Meno
25 mila copie “la Repubblica”, che va verso le 150 mila media quotidiane, meno
10 mila il “Corriere della sera”, che va verso le 190 mila giornaliere, la
crisi di vendite si è accentuata nel 2017 per i giornali – i due maggiori quotidiani partivano
dieci anni fa da oltre 600 mila copie vendute al giorno.
Colpa
delle nuove abitudini di lettura, si dice. Ma la colpa è soprattutto dei giornali
stessi, ognuno lo vede, se ancora li compra. Infarciti di roba inutile e anche
dannosa: decine di pagine di politica per illustrare i potenti, e di inserti
pubblicitari mascherati (moda, maschile, femminile, salute, viaggi, arredamenti,
cucina). Roba che non interessa nessuno. E che, se è pubblicità, perché comprarla? È la fine del giornalismo si può dire, autoindotta più che imposta dal
mercato.
Se
il minacciato dissolvimento della Rai, che i 5 Stelle e la Lega agitano, si concretizzerà,
sarà allora anche la fine materiale della professione. La fine cioè delle
istituzioni che materialmente ne garantiscono l’autonomia: la cassa pensione e
la mutua sanitaria.
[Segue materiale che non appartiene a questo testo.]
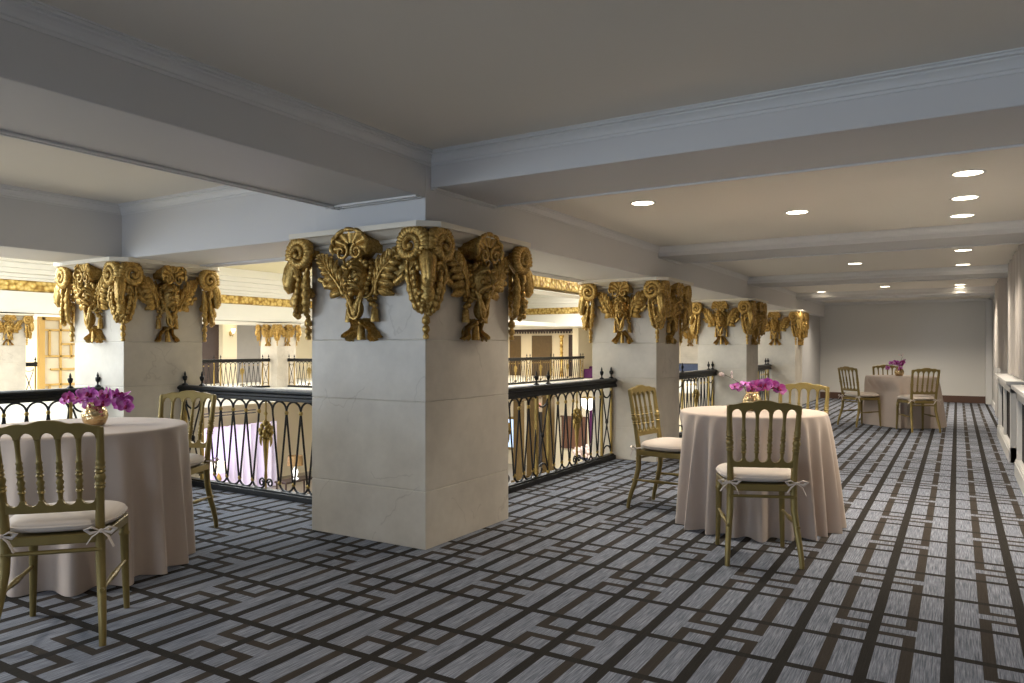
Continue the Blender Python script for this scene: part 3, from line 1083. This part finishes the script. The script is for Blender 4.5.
    def arch(edges, half, zb, h_, up):
        def f(x):
            for i in range(5):
                a0, a1 = edges[i] + half, edges[i + 1] - half
                if a0 < x < a1:
                    q = (x - (a0 + a1) / 2) / ((a1 - a0) / 2)
                    return zb + up * h_ * math.sqrt(max(0, 1 - q * q))
            return zb
        return f
    def xs_for(edges, half, end):
        o = [-end, -end + .005, -end + .012]
        for i in range(5):
            a0, a1 = edges[i] + half, edges[i + 1] - half
            o += [(a0 + a1) / 2 - (a1 - a0) / 2 * math.cos(PI * j / 12) for j in range(13)]
        o += [end - .012, end - .005, end]
        return sorted(o)
    rail('crest_rail', xs_for(posts, .010, .197), ctop, arch(posts, .010, .834, .028, 1), .0125, 1)
    rail('lower_rail', xs_for(lows, .009, .172), arch(lows, .009, .588, .022, -1), lambda x: .537, .0105, .7)
    for i in range(1, 5):
        zs = [.58, .60, .615, .622, .63, .638, .648, .662, .672, .68, .69, .697, .705, .713, .72, .735, .742, .75, .78, .81, .84]
        rs = [.0075, .0075, .0085, .0125, .0085, .0125, .009, .0128, .009, .0085, .0125, .0085, .012, .0085, .0105, .0085, .011, .008, .0075, .008, .0095]
        rs = [v * 1.22 for v in rs]
        s_ = MB()
        s_.tube([(lows[i] + (posts[i] - lows[i]) * (z - .58) / .26, back_y(z) + bow(lows[i]) * (.7 + .3 * (z - .58) / .26), z) for z in zs], rs, 9)
        s_.build('spindle', G, ch)
    return ch
CH = [(-3.27, 1.72, 137, 'gold banquet chair nearest the viewer, its back to us, at the left table', 'chairs at the left table'),
      (-4.30, 2.865, -65, 'gold banquet chair beyond the left table, backing onto the marble column and railing', 'chairs at the left table'),
      (-1.82, 5.32, -8, 'bright gold chair on its own at the column side of the middle table', 'chairs at the middle table'),
      (-1.005, 4.395, 113, 'gold banquet chair with its back to us in front of the middle table', 'chairs at the middle table'),
      (-1.09, 6.13, -93, 'gold chair behind the middle table, only its upper back showing over the cloth', 'chairs at the middle table'),
      (-1.27, 12.46, 48, 'gold chair on the column side of the far table', 'chairs at the far table'),
      (-.51, 12.13, 120, 'gold chair with its back to us in front of the far table', 'chairs at the far table'),
      (-.96, 13.55, -72, 'gold chair behind the far table beside the flowers, back top showing', 'chairs at the far table')]
c0 = build_chair()
for i, (x, y, a, lab, grp) in enumerate(CH):
    o = c0 if i == 0 else copy_tree(c0)
    o.location = (x, y, 0)
    o.rotation_euler = (0, 0, R(a - 90))
    tag(o, lab, 'chair', grp)

# ------------------------------------------------------------------ tables
def table(x, y, r, seed, label, dents, flare=.088):
    t = empty('round_table', (x, y, 0))
    tag(t, label, 'table', 'round tables with floor-length cloths')
    b = MB()
    b.lathe([(.001, .715), (r - .02, .715), (r - .012, .722), (r - .012, .742), (r - .02, .749), (.001, .749)], n=64)
    b.build('tabletop', 'brownwood', t)
    b = MB()
    b.lathe([(.001, .0), (.24, .0), (.24, .02), (.05, .06), (.035, .12), (.035, .714), (.001, .714)], n=24)
    b.build('pedestal', 'iron', t)
    rnd = random.Random(seed)
    K = 19
    edges = []
    acc = 0
    for i in range(K):
        acc += rnd.uniform(.65, 1.35); edges.append(acc)
    edges = [e / acc for e in edges]
    amps = [rnd.uniform(.6, 1.15) for _ in range(K)]
    def fold(u):
        lo = 0
        for i, e in enumerate(edges):
            if u <= e:
                s = (u - lo) / (e - lo)
                return amps[i] * (.5 - .5 * math.cos(2 * PI * s)) ** 1.25
            lo = e
        return 0
    def f(u, v):
        a = 2 * PI * u
        if v < .22:                                   # flat top
            s = v / .22
            return Vector((r * .985 * s * math.cos(a), r * .985 * s * math.sin(a), .7595))
        s = (v - .22) / .78
        if s < .1:                                    # rounded edge
            k = s / .1 * PI / 2
            rr = r * .985 + .014 * math.sin(k); z = .7595 - .014 * (1 - math.cos(k))
        else:
            q = (s - .1) / .9
            z = .7455 - .742 * q
            fo = fold(u)
            rr = r * .985 + .014 + flare * q ** .75 * (.22 + .95 * fo) + .010 * q * math.sin(7 * a + seed) - .030 * q ** .6 * (1 - fo)
            for (da, lim, zt) in dents:
                d = math.cos(a - da)
                if d > .3:
                    mx = lim / d
                    k_ = sm(zt + .20, zt, z)
                    if rr > mx:
                        rr = rr * (1 - k_) + mx * k_
        return Vector((rr * math.cos(a), rr * math.sin(a), z))
    b = MB()
    b.grid(f, 360, 60, closed_u=True)
    o = b.build('tablecloth', 'cloth', t)
    return t
def dent(tx, ty, i):
    x, y, a = CH[i][0], CH[i][1], R(CH[i][2])
    # plane of the seat front, seen from the table centre
    fx, fy = x + .225 * math.cos(a), y + .225 * math.sin(a)
    d = (tx - fx) * math.cos(a) + (ty - fy) * math.sin(a)
    return (a + PI, max(d, .25), .53)
TT = [(-4.197, 2.288, .53, 11), (-1.22, 5.235, .478, 5), (-.745, 12.80, .49, 8)]
labs = ['round table with beige floor-length cloth standing by the left railing', 'round table with beige floor-length cloth in the middle of the room, three chairs round it',
        'round table with beige floor-length cloth far down the corridor near the end wall']
who = [(0, 1), (2, 3, 4), (5, 6, 7)]
for (x, y, r, s), lab, wh in zip(TT, labs, who):
    table(x, y, r, s, lab, [dent(x, y, i) for i in wh])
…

Di cui la Rai è il massimo e anzi decisivo contribuente.
Il
mestiere è già imbastardito. Niente più praticantato, selezione, controllo. Niente
più caccia alle notizie. La notizia è quella che la fonte vuole, banchieri, affaristi,
mafiosi, giudici, politici. O degli uffici stampa, istituzionali ministeriali, aziendali. Il giornalista è giù
un pubblicista. Nel senso proprio del termine: fare pubblicità.
La
professione torna alle origini, agli “avvisi” e ai “novellanti”. Che nel
Cinquecento facevano la giornata fornendo “avvisi” segreti alla gente di
denaro, mercanti,
banchieri, principi e cardinali. Chiacchiere, indiscrezioni, gossip. La notizia merce.